WHAT TO WORK ON:
Return every record below exactly as written, omitting any pictures.

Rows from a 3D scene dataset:

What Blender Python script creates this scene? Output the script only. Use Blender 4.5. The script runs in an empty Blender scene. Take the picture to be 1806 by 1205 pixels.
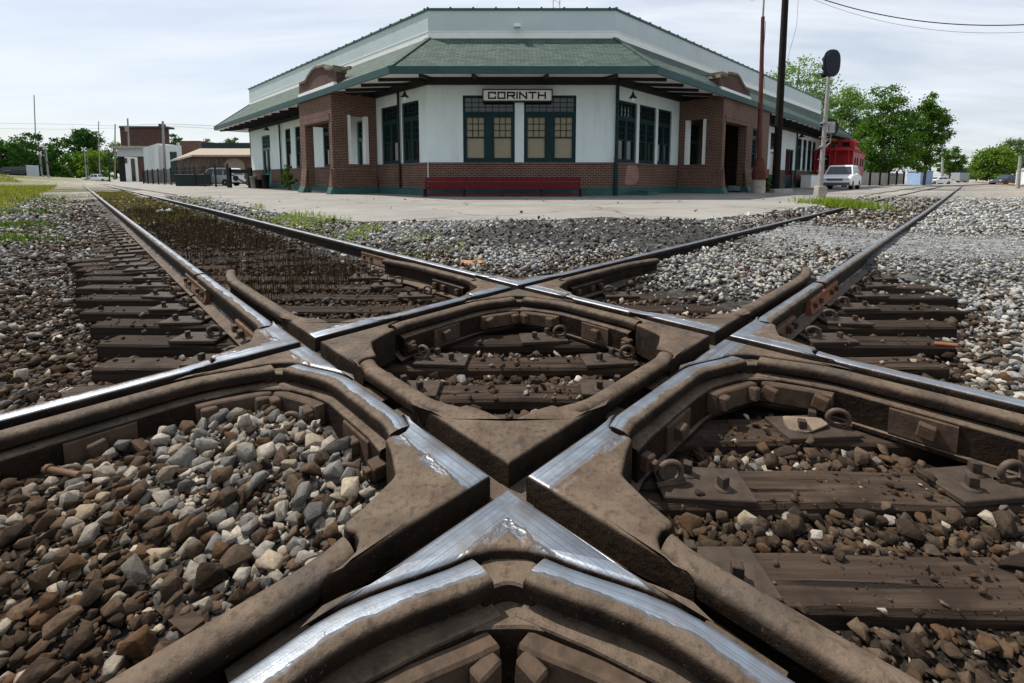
import bpy, bmesh, math, random
import numpy as np
from mathutils import Vector, Matrix
from mathutils.geometry import tessellate_polygon

# ------------------------------------------------------------------ camera
SC = bpy.context.scene
COL = SC.collection
F_PX, PY, CX, EYE = 795.0, 391.0, 903.0, 0.756      # photograph pixels (1806 x 1205)
PITCH = math.atan((391.0 - 314.5) / F_PX)
cam_d = bpy.data.cameras.new('camera')
cam = bpy.data.objects.new('camera', cam_d)
COL.objects.link(cam)
cam.location = (0, 0, EYE)
cam.rotation_euler = (math.pi / 2 - PITCH, 0, 0)
cam_d.sensor_fit = 'HORIZONTAL'
cam_d.sensor_width = 36.0
cam_d.lens = F_PX / 1806.0 * 36.0
cam_d.shift_y = -(602.5 - PY) / 1806.0
cam_d.clip_start = 0.02
cam_d.clip_end = 9000
SC.camera = cam

# ------------------------------------------------------------------ light
SUN_DIR = Vector((-0.86, 0.51, 0)).normalized()
ELEV = math.radians(57)
world = bpy.data.worlds.new('World')
SC.world = world
world.use_nodes = True
wn, wl = world.node_tree.nodes, world.node_tree.links
wn.clear()
sky = wn.new('ShaderNodeTexSky')
sky.sky_type = 'NISHITA'
sky.sun_disc = False
sky.sun_elevation = ELEV
sky.sun_rotation = math.atan2(SUN_DIR.x, SUN_DIR.y)
sky.air_density = 1.0
sky.dust_density = 1.6
sky.ozone_density = 1.0
tc = wn.new('ShaderNodeTexCoord')
sep = wn.new('ShaderNodeSeparateXYZ')
wl.new(tc.outputs['Generated'], sep.inputs[0])
zc = wn.new('ShaderNodeMath'); zc.operation = 'MAXIMUM'; zc.inputs[1].default_value = 0.0
wl.new(sep.outputs['Z'], zc.inputs[0])
za = wn.new('ShaderNodeMath'); za.operation = 'ADD'; za.inputs[1].default_value = 0.16
wl.new(zc.outputs[0], za.inputs[0])
dx = wn.new('ShaderNodeMath'); dx.operation = 'DIVIDE'
dy = wn.new('ShaderNodeMath'); dy.operation = 'DIVIDE'
wl.new(sep.outputs['X'], dx.inputs[0]); wl.new(za.outputs[0], dx.inputs[1])
wl.new(sep.outputs['Y'], dy.inputs[0]); wl.new(za.outputs[0], dy.inputs[1])
cmb = wn.new('ShaderNodeCombineXYZ')
wl.new(dx.outputs[0], cmb.inputs[0]); wl.new(dy.outputs[0], cmb.inputs[1])
mp = wn.new('ShaderNodeMapping'); mp.inputs['Scale'].default_value = (0.55, 1.5, 1.0)
mp.inputs['Location'].default_value = (3.3, 1.7, 0.0)
wl.new(cmb.outputs[0], mp.inputs[0])
cn = wn.new('ShaderNodeTexNoise'); cn.inputs['Scale'].default_value = 1.25
cn.inputs['Detail'].default_value = 9; cn.inputs['Roughness'].default_value = 0.58
cn.inputs['Distortion'].default_value = 0.5
wl.new(mp.outputs[0], cn.inputs['Vector'])
cr = wn.new('ShaderNodeValToRGB')
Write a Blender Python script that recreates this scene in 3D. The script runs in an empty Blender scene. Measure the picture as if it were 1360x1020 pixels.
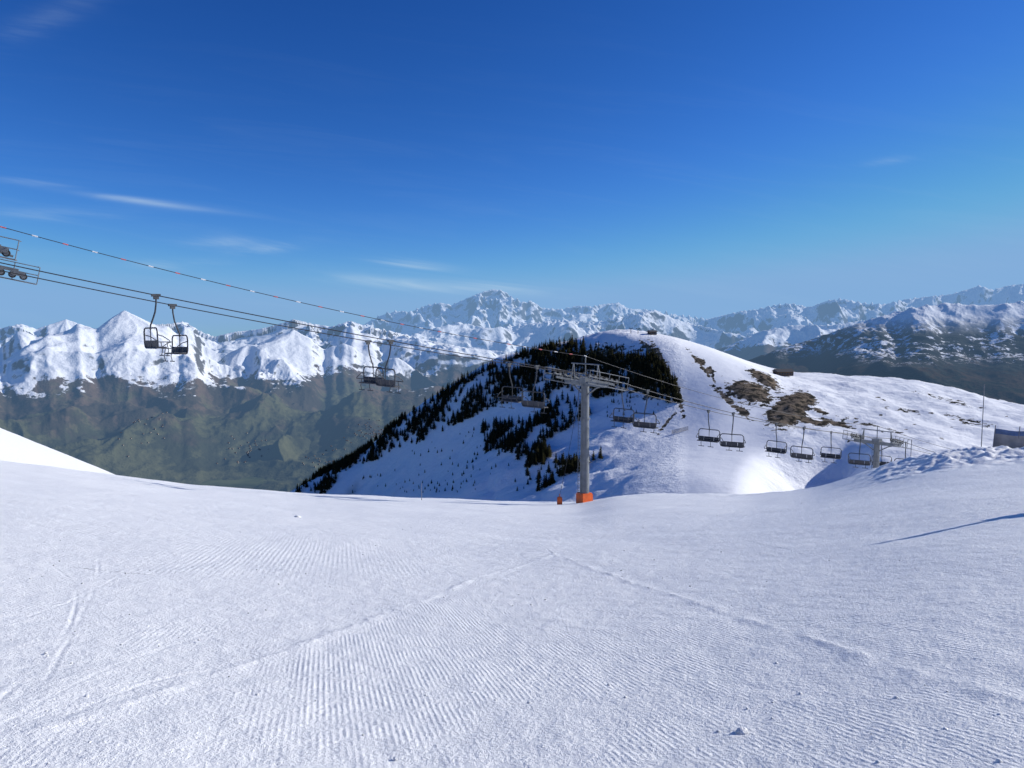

EXPECTED ANSWER:
What Blender Python script creates this scene? Output the script only. Use Blender 4.5. The script runs in an empty Blender scene. Take the picture to be 1806 by 1205 pixels.
import bpy, bmesh, math, random
import numpy as np
from mathutils import Vector, Matrix
from mathutils.geometry import tessellate_polygon

# ------------------------------------------------------------------ camera
SC = bpy.context.scene
COL = SC.collection
F_PX, PY, CX, EYE = 795.0, 391.0, 903.0, 0.756      # photograph pixels (1806 x 1205)
PITCH = math.atan((391.0 - 314.5) / F_PX)
cam_d = bpy.data.cameras.new('camera')
cam = bpy.data.objects.new('camera', cam_d)
COL.objects.link(cam)
cam.location = (0, 0, EYE)
cam.rotation_euler = (math.pi / 2 - PITCH, 0, 0)
cam_d.sensor_fit = 'HORIZONTAL'
cam_d.sensor_width = 36.0
cam_d.lens = F_PX / 1806.0 * 36.0
cam_d.shift_y = -(602.5 - PY) / 1806.0
cam_d.clip_start = 0.02
cam_d.clip_end = 9000
SC.camera = cam

# ------------------------------------------------------------------ light
SUN_DIR = Vector((-0.86, 0.51, 0)).normalized()
ELEV = math.radians(57)
world = bpy.data.worlds.new('World')
SC.world = world
world.use_nodes = True
wn, wl = world.node_tree.nodes, world.node_tree.links
wn.clear()
sky = wn.new('ShaderNodeTexSky')
sky.sky_type = 'NISHITA'
sky.sun_disc = False
sky.sun_elevation = ELEV
sky.sun_rotation = math.atan2(SUN_DIR.x, SUN_DIR.y)
sky.air_density = 1.0
sky.dust_density = 1.6
sky.ozone_density = 1.0
tc = wn.new('ShaderNodeTexCoord')
sep = wn.new('ShaderNodeSeparateXYZ')
wl.new(tc.outputs['Generated'], sep.inputs[0])
zc = wn.new('ShaderNodeMath'); zc.operation = 'MAXIMUM'; zc.inputs[1].default_value = 0.0
wl.new(sep.outputs['Z'], zc.inputs[0])
za = wn.new('ShaderNodeMath'); za.operation = 'ADD'; za.inputs[1].default_value = 0.16
wl.new(zc.outputs[0], za.inputs[0])
dx = wn.new('ShaderNodeMath'); dx.operation = 'DIVIDE'
dy = wn.new('ShaderNodeMath'); dy.operation = 'DIVIDE'
wl.new(sep.outputs['X'], dx.inputs[0]); wl.new(za.outputs[0], dx.inputs[1])
wl.new(sep.outputs['Y'], dy.inputs[0]); wl.new(za.outputs[0], dy.inputs[1])
cmb = wn.new('ShaderNodeCombineXYZ')
wl.new(dx.outputs[0], cmb.inputs[0]); wl.new(dy.outputs[0], cmb.inputs[1])
mp = wn.new('ShaderNodeMapping'); mp.inputs['Scale'].default_value = (0.55, 1.5, 1.0)
mp.inputs['Location'].default_value = (3.3, 1.7, 0.0)
wl.new(cmb.outputs[0], mp.inputs[0])
cn = wn.new('ShaderNodeTexNoise'); cn.inputs['Scale'].default_value = 1.25
cn.inputs['Detail'].default_value = 9; cn.inputs['Roughness'].default_value = 0.58
cn.inputs['Distortion'].default_value = 0.5
wl.new(mp.outputs[0], cn.inputs['Vector'])
cr = wn.new('ShaderNodeValToRGB')
Write a Blender Python script that recreates this scene in 3D. The script runs in an empty Blender scene. Measure the picture as if it were 1360x1020 pixels.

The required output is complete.